Un enjeu social et environnemental majeur pour les années à venir.
Des disparités selon les régions
Si le phénomène des coupures et limitations touche l’ensemble du territoire, certaines régions sont plus concernées que d’autres. C’est notamment le cas des Hauts-de-France, de la Normandie et des Pays de la Loire qui affichent les taux les plus élevés rapportés à leur population. À l’inverse, les régions du quart sud-est comme la Provence-Alpes-Côte d’Azur ou l’Occitanie sont relativement épargnées. Ces écarts s’expliquent en partie par les disparités de revenus et de précarité énergétique entre les territoires.
Un fléau qui touche toutes les tranches d’âge
Contrairement aux idées reçues, les interventions pour impayés ne concernent pas seulement les ménages retraités ou les familles nombreuses. En effet, 18 % des foyers affectés sont des personnes seules de moins de 40 ans, souvent précarisées par la hausse du coût de la vie. Par ailleurs, les jeunes actifs, en insertion professionnelle ou avec des emplois précaires sont souvent négligés. Or, ils constituent une partie des ménages en situation de précarité énergétique.
Le rôle clé des travailleurs sociaux et associatifs
Face à l’ampleur du phénomène, le médiateur souligne l’importance du travail de terrain mené par les travailleurs sociaux et les associations caritatives. Leur mission de repérage, d’accompagnement et d’orientation des ménages précaires est essentielle. Cependant, ces acteurs de première ligne manquent cruellement de moyens humains et financiers. Faciliter leurs interventions et développer les partenariats avec les fournisseurs d’énergie constituent d’autres priorités.
Prévenir plutôt que guérir : l’enjeu de la rénovation énergétique
Enfin, le médiateur insiste sur la nécessité d’agir en amont en luttant contre la précarité énergétique “subie”, liée à la vétusté des logements et à leur mauvaise isolation. En cela, il est nécessaire d’accélérer les programmes de rénovation énergétique, en ciblant en priorité les ménages les plus modestes. Cela permettrait de réduire significativement leurs factures, et donc le risque d’impayés. Cette approche préventive est indispensable. Et, cela, même si elle nécessite d’importants investissements publics sur le long terme.
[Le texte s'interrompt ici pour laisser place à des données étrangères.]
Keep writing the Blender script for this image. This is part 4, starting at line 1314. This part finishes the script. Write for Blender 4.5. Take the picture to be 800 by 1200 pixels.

L’augmentation continue du nombre d’interventions pour impayés souligne l’urgence d’apporter des réponses concrètes et pérennes à la précarité énergétique. L’instauration d’un “droit à l’électricité minimum” fait désormais figure de mesure phare. Mais, elle devra s’accompagner d’autres leviers économiques, sociaux et environnementaux pour être pleinement efficace.